__DIRECTION__
Exactly as written, write out the lines below from the first to the one containing "RC, RT, RV = 2.1, 1.65, 2.3", inclusive. Pictures do not belong in the copy.
——————————
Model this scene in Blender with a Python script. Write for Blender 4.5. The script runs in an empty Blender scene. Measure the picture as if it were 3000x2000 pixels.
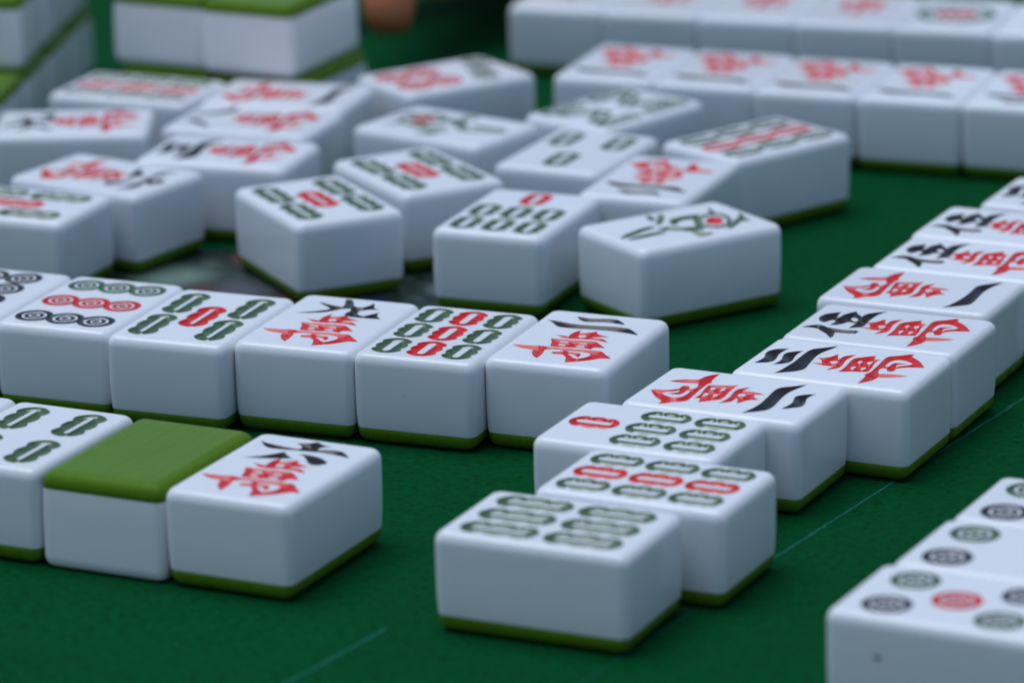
import bpy, math, random
import numpy as np
from mathutils import Vector, Matrix
from mathutils.geometry import delaunay_2d_cdt
random.seed(7)
MM = 0.001
scene = bpy.context.scene
COL = scene.collection

# ------------------------------------------------------------------ sizes (mm)
W, L, H, HG = 26.15, 37.5, 18.5, 3.2
RC, RT, RV = 2.1, 1.65, 2.3        # upright corner radius, top edge: inward and downward reach

# ------------------------------------------------------------------ data
GLYPH = {
  'san': [[[-5.67,15.85],[-4.02,15.56],[-2.69,15.32],[-1.49,15.41],[0.11,16.01],[1.85,16.33],[3.41,16.0],[4.56,15.03],[5.65,13.14],[4.11,13.4],[2.03,13.61],[0.55,13.44],[-1.12,13.01],[-2.7,12.8],[-4.02,13.04],[-4.95,14.09]],[[-5.36,12.12],[-4.0,11.8],[-2.6,11.67],[-1.26,11.84],[0.64,12.49],[2.41,12.69],[3.65,11.95],[5.25,10.0],[3.42,10.23],[1.88,10.22],[0.43,9.98],[-1.24,9.55],[-2.96,9.55],[-4.13,10.31],[-4.94,11.4]],[[-10.61,9.82],[-8.43,9.23],[-5.33,9.09],[-2.49,8.85],[0.52,9.03],[2.97,9.06],[5.44,9.09],[7.05,8.67],[8.45,7.08],[10.73,4.87],[8.94,5.13],[6.77,5.86],[4.4,6.33],[1.94,6.3],[-0.97,5.91],[-3.57,5.55],[-5.29,5.28],[-6.54,5.39],[-7.92,6.24],[-9.19,7.84]]],
  'wan': [[[1.85,5.79],[2.09,4.9],[2.77,3.84],[4.1,3.31],[5.55,2.79],[3.62,2.22],[2.11,1.43],[3.54,1.39],[4.59,1.36],[5.5,0.66],[6.49,-0.55],[4.63,-0.22],[3.0,0.01],[1.49,-0.06],[-0.17,-0.47],[-1.93,-0.64],[-3.25,-0.38],[-3.99,0.38],[-5.27,1.15],[-3.84,1.06],[-2.3,0.71],[-2.34,1.4],[-2.47,2.6],[-2.21,4.04],[-1.46,5.64],[-1.24,4.34],[-1.06,3.62],[0.36,4.19],[1.16,4.79]],[[0.4,2.61],[1.05,2.07],[1.12,1.3],[0.34,0.81],[-0.34,0.97],[-0.68,1.81]],[[-5.26,-1.37],[-3.39,-1.5],[-1.29,-1.45],[1.02,-1.14],[3.08,-0.94],[4.39,-1.12],[5.51,-2.36],[7.39,-4.38],[5.8,-4.56],[5.04,-4.95],[5.02,-6.11],[3.85,-5.77],[2.38,-5.91],[0.94,-6.13],[-0.17,-6.39],[-1.33,-6.5],[-3.08,-6.66],[-3.67,-5.67],[-3.85,-4.51],[-4.36,-3.12]],[[1.62,-2.59],[2.82,-2.55],[3.18,-3.11],[2.25,-3.39],[1.31,-3.33]],[[1.68,-4.51],[2.92,-4.28],[3.41,-5.15],[2.16,-5.38],[1.37,-5.25]],[[-2.57,-2.76],[-1.11,-2.62],[-0.64,-3.31],[-1.97,-3.49],[-2.8,-3.38]],[[-2.11,-4.61],[-0.92,-4.57],[-0.6,-5.33],[-1.71,-5.59],[-2.29,-5.21]],[[-10.92,-7.51],[-9.04,-7.46],[-6.71,-7.32],[-5.69,-7.18],[-5.17,-6.7],[-4.39,-6.84],[-3.47,-7.17],[-1.99,-7.11],[-0.5,-7.05],[1.58,-6.94],[4.52,-6.66],[6.61,-6.54],[7.77,-6.8],[8.88,-8.32],[10.21,-9.75],[11.5,-10.93],[10.06,-10.87],[9.09,-11.07],[8.25,-12.01],[7.1,-13.25],[5.09,-14.73],[3.27,-15.77],[2.92,-14.33],[2.27,-12.3],[1.25,-11.29],[0.8,-10.94],[-0.63,-11.15],[-1.4,-10.75],[-1.42,-9.96],[0.34,-9.1],[0.06,-8.41],[-0.97,-8.12],[-2.88,-8.61],[-3.56,-9.14],[-3.13,-10.2],[-2.84,-12.36],[-2.85,-14.81],[-4.14,-13.57],[-5.2,-11.71],[-5.69,-9.8],[-6.96,-9.61],[-8.24,-9.41],[-9.82,-8.47]],[[1.46,-8.43],[2.86,-8.28],[4.26,-8.26],[5.76,-8.65],[6.4,-9.46],[6.31,-10.73],[5.53,-12.09],[4.74,-12.84],[3.72,-12.44],[3.08,-11.46],[1.84,-10.53],[2.44,-10.21],[3.34,-10.48],[4.52,-11.87],[4.67,-10.31],[4.08,-9.31],[3.07,-9.08],[1.61,-9.22],[1.16,-8.86]]],
  'wu': [[[-5.56,16.67],[-4.21,15.53],[-2.91,14.19],[-2.8,13.33],[-3.31,12.43],[-4.05,11.46],[-4.44,9.35],[-4.39,7.04],[-3.89,5.61],[-4.63,4.67],[-5.97,4.9],[-6.63,6.27],[-6.58,7.89],[-6.64,8.98],[-9.2,8.23],[-10.51,8.4],[-9.53,9.18],[-8.03,10.24],[-6.57,12.01],[-5.34,12.98],[-5.22,14.81]],[[0.69,15.19],[2.14,15.61],[4.14,15.4],[5.51,14.61],[7.14,12.73],[5.73,12.7],[3.01,12.21],[3.49,11.74],[5.1,11.76],[6.93,11.12],[8.59,10.07],[7.46,9.59],[6.45,8.79],[5.33,7.78],[7.31,7.64],[8.39,6.93],[11.08,4.22],[8.61,5.02],[7.0,5.37],[4.4,5.48],[2.21,5.36],[-0.23,5.07],[-1.58,5.32],[-2.31,6.5],[-2.96,7.45],[-1.35,7.37],[0.29,7.22],[0.92,8.15],[0.98,8.89],[0.18,9.34],[-0.89,9.68],[-1.85,10.61],[-2.24,11.73],[-0.89,11.48],[0.42,11.4],[1.27,12.05],[0.93,12.66],[-0.14,13.0],[-0.94,13.44],[-0.59,14.28]],[[2.77,9.24],[4.05,9.23],[4.25,8.67],[3.33,7.63],[1.96,7.52],[1.82,8.28]]],
  'yi': [[[10.85,8.18],[8.85,9.0],[5.94,9.52],[2.41,9.84],[-1.4,9.89],[-4.43,9.64],[-6.53,9.7],[-7.96,10.74],[-9.58,12.29],[-11.01,13.91],[-8.52,13.21],[-6.22,12.64],[-3.31,12.27],[0.08,12.45],[4.05,12.82],[6.78,12.79],[7.75,12.0],[9.51,9.97]]],
  'er': [[[10.55,5.8],[7.57,6.58],[4.15,6.93],[0.08,6.65],[-3.97,6.21],[-6.43,6.27],[-7.5,7.09],[-8.78,8.73],[-10.62,10.52],[-8.28,10.03],[-6.21,9.44],[-4.28,9.16],[-1.58,9.2],[1.3,9.51],[4.41,9.91],[6.56,9.74],[7.69,9.15],[9.33,7.33]],[[5.45,11.7],[3.52,12.05],[1.62,12.34],[-0.29,11.9],[-2.15,11.31],[-3.43,11.5],[-4.9,12.87],[-5.64,14.37],[-3.81,13.87],[-2.27,13.78],[-0.92,14.15],[0.39,14.6],[1.78,14.82],[2.87,14.65],[3.65,13.9],[4.89,12.62]]],
  'liu': [[[-10.11,13.14],[-8.55,12.48],[-6.18,11.9],[-3.42,11.5],[-1.21,11.49],[-0.96,12.27],[-1.79,13.48],[-3.31,14.41],[-2.09,14.66],[-0.62,15.38],[0.02,16.7],[0.99,15.69],[2.32,14.94],[3.86,14.91],[2.53,14.25],[2.07,13.54],[2.23,12.31],[4.15,13.11],[5.89,13.32],[7.55,12.73],[10.0,10.01],[7.97,10.69],[5.81,10.97],[2.73,11.07],[-0.43,10.68],[-3.53,10.16],[-5.94,9.92],[-7.26,10.15],[-8.63,11.4]],[[-8.92,3.41],[-7.1,4.38],[-5.41,5.6],[-4.02,7.37],[-2.9,9.02],[-1.98,7.96],[-0.88,6.88],[0.37,6.12],[-1.68,5.26],[-3.8,4.53],[-5.95,3.83]],[[0.14,8.85],[1.42,9.13],[3.63,8.77],[5.79,7.89],[7.48,6.3],[7.38,5.24],[6.43,4.23],[5.32,4.12],[4.32,4.72],[2.74,6.86],[1.35,8.33]]],
  'jiu': [[[-7.66,12.92],[-6.02,12.29],[-4.07,11.46],[-1.65,11.06],[-1.62,12.18],[-3.29,16.72],[-3.11,17.06],[-1.93,16.56],[-0.69,14.68],[0.38,12.21],[1.33,11.66],[2.58,11.75],[3.24,13.33],[3.7,15.41],[4.35,13.37],[5.18,11.68],[6.62,11.27],[4.8,11.01],[3.56,10.1],[2.9,9.35],[2.96,7.99],[3.7,6.56],[5.14,6.16],[6.08,7.81],[7.31,9.54],[7.22,8.14],[8.05,6.47],[9.2,5.17],[7.21,4.96],[4.39,4.84],[2.47,4.83],[0.98,5.76],[0.81,7.36],[1.18,8.85],[0.43,10.29],[-1.15,9.82],[-2.08,8.17],[-3.59,6.35],[-6.26,5.01],[-9.14,4.17],[-6.85,5.66],[-4.78,7.27],[-3.35,8.9],[-4.29,10.01],[-6.65,11.83]]],
  'bird': [[[2.03,-17.1],[-0.36,-14.36],[-1.45,-11.33],[-3.02,-7.41],[-2.71,-4.73],[-1.08,-5.56],[-0.5,-8.55],[0.97,-11.83],[1.68,-14.6]],[[2.57,-15.19],[1.99,-11.95],[1.47,-8.16],[2.2,-5.22],[3.68,-5.95],[3.74,-9.15],[3.97,-12.72],[3.87,-14.93]],[[-11.86,-0.95],[-8.67,-0.67],[-6.48,-1.72],[-6.52,-3.29],[-8.99,-2.48]],[[-10.51,1.47],[-9.27,2.22],[-5.49,-0.09],[-2.61,-3.07],[-3.77,-3.87],[-6.42,-1.33]],[[-4.84,0.48],[-5.5,2.97],[-5.57,5.93],[-4.61,8.77],[-2.66,7.99],[-1.73,6.18],[-2.85,3.76],[-2.42,1.28],[-0.32,-0.46],[-1.55,-1.2]],[[-0.33,-6.07],[-0.49,-2.8],[1.96,-0.73],[2.64,1.39],[3.62,3.32],[6.05,2.49],[6.04,-0.68],[4.04,-2.75],[1.91,-5.02]],[[-2.59,5.32],[-1.81,6.38],[4.07,2.86],[3.14,2.06]],[[5.46,-0.85],[6.89,0.17],[8.17,1.29],[9.67,2.41],[11.88,0.29],[10.69,-1.9],[8.45,-1.93]],[[-8.23,13.2],[-5.6,12.69],[-2.61,11.76],[-2.27,10.06],[-4.96,11.07]],[[6.96,7.79],[4.26,11.16],[2.3,13.72],[-1.56,17.48],[3.26,14.7],[6.02,14.73],[5.41,12.39],[7.13,10.14],[8.78,7.67],[8.22,6.47]],[[3.79,11.14],[5.29,9.85],[6.42,8.4],[7.06,6.93],[7.17,5.58],[6.73,4.47],[5.79,3.72],[4.43,3.39],[2.78,3.53],[1.01,4.11],[-0.72,5.09],[-2.23,6.37],[-3.38,7.83],[-4.04,9.31],[-4.16,10.69],[-3.72,11.81],[-2.76,12.56],[-1.38,12.88],[0.29,12.73],[2.07,12.13]],[[3.19,10.33],[4.26,9.41],[5.06,8.37],[5.52,7.3],[5.58,6.32],[5.26,5.51],[4.57,4.95],[3.58,4.7],[2.39,4.79],[1.12,5.2],[-0.12,5.9],[-1.19,6.81],[-2.0,7.86],[-2.47,8.93],[-2.54,9.93],[-2.21,10.75],[-1.51,11.31],[-0.51,11.55],[0.68,11.46],[1.96,11.04]]],
  'eye': [[[2.71,9.68],[3.48,9.02],[4.06,8.28],[4.39,7.51],[4.45,6.81],[4.22,6.24],[3.73,5.84],[3.02,5.67],[2.17,5.74],[1.26,6.04],[0.37,6.55],[-0.41,7.21],[-0.99,7.96],[-1.33,8.72],[-1.39,9.43],[-1.16,10.01],[-0.66,10.4],[0.05,10.57],[0.91,10.5],[1.82,10.19]]],
  'ba': [[[-1.2,16.2],[-2.4,15.6],[-2.9,13.6],[-4.6,11.0],[-7.0,8.8],[-9.8,7.0],[-8.4,9.4],[-6.2,12.0],[-4.6,14.6]],[[0.8,16.4],[2.6,15.4],[3.4,13.0],[5.4,10.8],[8.0,9.4],[10.6,9.0],[9.2,7.2],[7.0,7.0],[4.4,8.6],[2.0,11.4],[1.0,14.0]]]}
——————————
__TASK RESPONSE__
Model this scene in Blender with a Python script. Write for Blender 4.5. The script runs in an empty Blender scene. Measure the picture as if it were 3000x2000 pixels.
import bpy, math, random
import numpy as np
from mathutils import Vector, Matrix
from mathutils.geometry import delaunay_2d_cdt
random.seed(7)
MM = 0.001
scene = bpy.context.scene
COL = scene.collection

# ------------------------------------------------------------------ sizes (mm)
W, L, H, HG = 26.15, 37.5, 18.5, 3.2
RC, RT, RV = 2.1, 1.65, 2.3        # upright corner radius, top edge: inward and downward reach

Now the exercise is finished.